Say for example it had started calculating bad memory offsets
before writing out some stuff and written data out over random
memory?
but I'm interested in any answers people may have
How about core redundancy ? effectively this would reduce the
amount of
available cores in half in you spread a process to run on two
cores at
the same time but with an option to adjust this per process etc... I
don't see it as unfeasable.
The overhead for all of the error checking and redundancy makes
this idea pretty
impractical. You'd have to have 2 cores to do the exact same thing,
then some
'master' core that makes sure they're doing the right stuff, and if
you really
want to think about it... what if the core monitoring the cores
fails... there's
a threshold of when redundancy gets pointless.
Make no mistake here, I'm not really up with the guts of what this
would require (the dog may not hunt at all).
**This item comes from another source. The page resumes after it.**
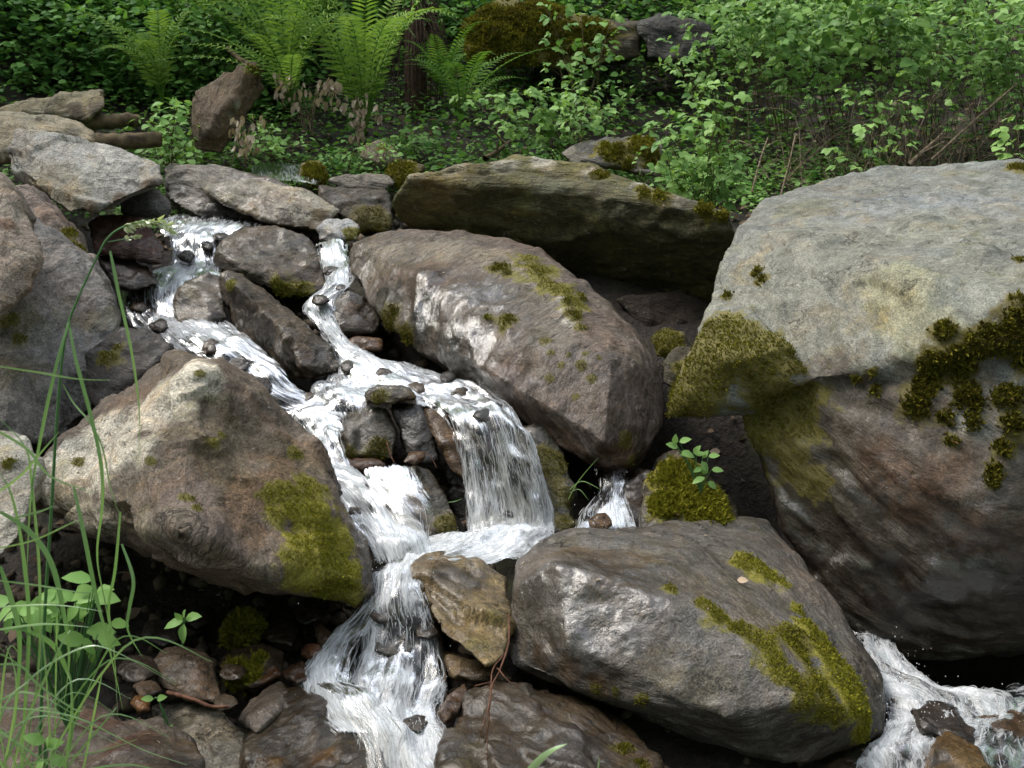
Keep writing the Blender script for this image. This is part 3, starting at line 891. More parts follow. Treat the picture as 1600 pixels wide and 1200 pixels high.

Consider me as the
little boy throwing rocks at a hornets nest :)
That out of the way, how about this scenario: why can't the master
be dynamic amongst the cores? 1 core be the master of any 2 cores
(not itself).
Another thought (probably more scifi then anything else) is about
using the cores as individuals which work as a team and fire a weak
team member that is failing.
I have absolutely no idea how to accomplish this, but I thought it
might fire a few neurons in someone who does... :)
There are so many reasons this would be ineffective on standard hardware
I have no idea where to begin, but see my email above..
Perhaps I'm missing out on something, but you can't check the
checker (without
infinite redundancy).
Honestly, if you're worried about a core failing, please take your
server
cluster out of the 1000 deg C forge.